Short task:
Repeat the lines of the data that follow, please, starting at the first and stopping after the one with "tag(o, label, 'plant', 'pale".

Source data:
— START —

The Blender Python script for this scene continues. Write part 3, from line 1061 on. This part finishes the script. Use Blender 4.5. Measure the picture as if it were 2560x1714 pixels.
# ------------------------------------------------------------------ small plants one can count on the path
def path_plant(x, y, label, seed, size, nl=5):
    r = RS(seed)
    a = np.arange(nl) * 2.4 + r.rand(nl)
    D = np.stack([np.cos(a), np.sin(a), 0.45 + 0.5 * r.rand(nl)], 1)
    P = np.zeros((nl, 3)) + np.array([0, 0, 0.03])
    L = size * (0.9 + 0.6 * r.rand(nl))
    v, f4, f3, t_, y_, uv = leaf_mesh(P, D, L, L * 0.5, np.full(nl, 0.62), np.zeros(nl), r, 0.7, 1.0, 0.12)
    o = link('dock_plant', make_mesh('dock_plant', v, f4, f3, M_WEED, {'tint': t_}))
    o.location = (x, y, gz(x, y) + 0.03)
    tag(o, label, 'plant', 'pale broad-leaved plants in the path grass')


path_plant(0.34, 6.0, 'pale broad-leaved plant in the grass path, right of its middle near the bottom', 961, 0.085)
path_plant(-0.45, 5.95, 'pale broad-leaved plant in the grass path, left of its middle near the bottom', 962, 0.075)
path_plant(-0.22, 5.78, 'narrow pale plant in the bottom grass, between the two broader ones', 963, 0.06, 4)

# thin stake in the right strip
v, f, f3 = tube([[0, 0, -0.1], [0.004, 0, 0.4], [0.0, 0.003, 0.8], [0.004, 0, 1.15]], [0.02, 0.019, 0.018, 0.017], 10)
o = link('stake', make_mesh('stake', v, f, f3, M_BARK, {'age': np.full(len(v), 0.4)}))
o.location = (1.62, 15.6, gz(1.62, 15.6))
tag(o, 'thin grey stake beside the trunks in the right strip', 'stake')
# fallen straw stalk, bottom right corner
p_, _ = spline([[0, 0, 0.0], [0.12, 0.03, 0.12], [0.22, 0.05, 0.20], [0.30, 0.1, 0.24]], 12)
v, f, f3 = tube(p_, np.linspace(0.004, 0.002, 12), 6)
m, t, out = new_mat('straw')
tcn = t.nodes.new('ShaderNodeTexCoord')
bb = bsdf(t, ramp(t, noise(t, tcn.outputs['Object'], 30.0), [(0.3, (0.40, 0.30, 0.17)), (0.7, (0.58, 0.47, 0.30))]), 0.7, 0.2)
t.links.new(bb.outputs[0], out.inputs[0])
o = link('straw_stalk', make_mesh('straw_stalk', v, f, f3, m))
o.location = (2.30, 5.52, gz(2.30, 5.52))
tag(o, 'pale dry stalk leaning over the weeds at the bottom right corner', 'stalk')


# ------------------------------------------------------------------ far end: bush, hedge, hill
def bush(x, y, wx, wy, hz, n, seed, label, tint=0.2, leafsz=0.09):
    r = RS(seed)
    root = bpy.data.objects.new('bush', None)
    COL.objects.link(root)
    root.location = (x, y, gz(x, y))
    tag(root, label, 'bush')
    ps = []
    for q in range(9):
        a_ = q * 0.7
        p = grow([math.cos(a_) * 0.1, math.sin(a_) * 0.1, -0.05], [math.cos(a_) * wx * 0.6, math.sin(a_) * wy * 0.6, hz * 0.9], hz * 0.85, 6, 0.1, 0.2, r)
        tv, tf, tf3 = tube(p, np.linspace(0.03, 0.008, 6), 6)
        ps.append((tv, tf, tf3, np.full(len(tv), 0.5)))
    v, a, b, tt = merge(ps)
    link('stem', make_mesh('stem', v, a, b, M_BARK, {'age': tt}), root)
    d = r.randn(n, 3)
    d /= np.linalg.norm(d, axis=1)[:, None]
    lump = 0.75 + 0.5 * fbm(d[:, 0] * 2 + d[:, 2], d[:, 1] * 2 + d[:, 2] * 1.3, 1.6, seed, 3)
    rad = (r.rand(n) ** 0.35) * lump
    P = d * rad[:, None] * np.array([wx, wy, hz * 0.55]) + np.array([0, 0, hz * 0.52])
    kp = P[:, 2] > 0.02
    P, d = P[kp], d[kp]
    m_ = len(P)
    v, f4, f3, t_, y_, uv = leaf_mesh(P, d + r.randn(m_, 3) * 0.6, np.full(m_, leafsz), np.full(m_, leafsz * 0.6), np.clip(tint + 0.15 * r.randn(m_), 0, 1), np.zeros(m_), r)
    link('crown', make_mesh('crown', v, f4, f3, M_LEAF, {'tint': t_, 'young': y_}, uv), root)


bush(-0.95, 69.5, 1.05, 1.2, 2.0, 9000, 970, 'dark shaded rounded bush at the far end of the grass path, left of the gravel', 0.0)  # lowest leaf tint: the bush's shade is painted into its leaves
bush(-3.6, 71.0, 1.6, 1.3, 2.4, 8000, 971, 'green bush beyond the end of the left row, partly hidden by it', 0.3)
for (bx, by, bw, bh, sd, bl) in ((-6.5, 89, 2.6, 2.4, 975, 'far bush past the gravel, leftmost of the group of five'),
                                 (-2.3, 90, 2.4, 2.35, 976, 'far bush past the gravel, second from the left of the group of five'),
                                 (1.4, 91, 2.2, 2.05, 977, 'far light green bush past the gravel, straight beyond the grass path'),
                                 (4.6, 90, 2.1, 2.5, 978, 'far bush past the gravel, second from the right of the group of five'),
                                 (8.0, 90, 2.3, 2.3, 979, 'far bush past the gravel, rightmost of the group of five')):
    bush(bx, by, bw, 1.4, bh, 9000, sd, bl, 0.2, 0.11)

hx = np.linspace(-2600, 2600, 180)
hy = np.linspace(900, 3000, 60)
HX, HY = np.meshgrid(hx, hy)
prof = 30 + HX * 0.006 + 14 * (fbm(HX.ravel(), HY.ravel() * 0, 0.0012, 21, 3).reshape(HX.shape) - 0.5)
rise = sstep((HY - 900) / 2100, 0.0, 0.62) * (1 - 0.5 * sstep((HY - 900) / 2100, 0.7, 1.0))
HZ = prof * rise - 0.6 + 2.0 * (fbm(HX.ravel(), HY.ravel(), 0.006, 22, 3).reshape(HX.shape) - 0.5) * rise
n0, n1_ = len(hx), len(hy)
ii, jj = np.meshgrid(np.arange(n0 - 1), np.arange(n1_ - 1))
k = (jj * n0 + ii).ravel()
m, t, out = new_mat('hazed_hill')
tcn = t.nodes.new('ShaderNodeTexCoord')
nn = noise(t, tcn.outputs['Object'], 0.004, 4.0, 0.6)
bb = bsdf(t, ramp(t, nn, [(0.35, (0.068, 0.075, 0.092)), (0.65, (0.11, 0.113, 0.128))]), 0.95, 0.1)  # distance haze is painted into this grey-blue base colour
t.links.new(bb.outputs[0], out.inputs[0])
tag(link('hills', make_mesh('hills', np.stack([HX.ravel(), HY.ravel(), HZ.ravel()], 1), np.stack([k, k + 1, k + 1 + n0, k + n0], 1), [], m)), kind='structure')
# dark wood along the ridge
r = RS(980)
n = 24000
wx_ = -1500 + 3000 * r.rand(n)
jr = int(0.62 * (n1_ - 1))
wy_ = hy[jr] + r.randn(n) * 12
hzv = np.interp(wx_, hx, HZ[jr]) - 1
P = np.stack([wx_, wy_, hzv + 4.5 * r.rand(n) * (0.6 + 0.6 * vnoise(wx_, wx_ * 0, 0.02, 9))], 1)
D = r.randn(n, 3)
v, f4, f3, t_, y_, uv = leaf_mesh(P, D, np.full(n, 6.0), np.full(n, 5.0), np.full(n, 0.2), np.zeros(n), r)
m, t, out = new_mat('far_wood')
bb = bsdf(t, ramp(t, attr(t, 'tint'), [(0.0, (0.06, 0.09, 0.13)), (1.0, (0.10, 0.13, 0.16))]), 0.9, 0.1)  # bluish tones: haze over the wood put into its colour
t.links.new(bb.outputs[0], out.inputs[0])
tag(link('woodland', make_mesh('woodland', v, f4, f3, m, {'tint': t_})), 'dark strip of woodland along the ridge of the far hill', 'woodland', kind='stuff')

— END —

Right answer:
The Blender Python script for this scene continues. Write part 3, from line 1061 on. This part finishes the script. Use Blender 4.5. Measure the picture as if it were 2560x1714 pixels.
# ------------------------------------------------------------------ small plants one can count on the path
def path_plant(x, y, label, seed, size, nl=5):
    r = RS(seed)
    a = np.arange(nl) * 2.4 + r.rand(nl)
    D = np.stack([np.cos(a), np.sin(a), 0.45 + 0.5 * r.rand(nl)], 1)
    P = np.zeros((nl, 3)) + np.array([0, 0, 0.03])
    L = size * (0.9 + 0.6 * r.rand(nl))
    v, f4, f3, t_, y_, uv = leaf_mesh(P, D, L, L * 0.5, np.full(nl, 0.62), np.zeros(nl), r, 0.7, 1.0, 0.12)
    o = link('dock_plant', make_mesh('dock_plant', v, f4, f3, M_WEED, {'tint': t_}))
    o.location = (x, y, gz(x, y) + 0.03)
    tag(o, label, 'plant', 'pale broad-leaved plants in the path grass')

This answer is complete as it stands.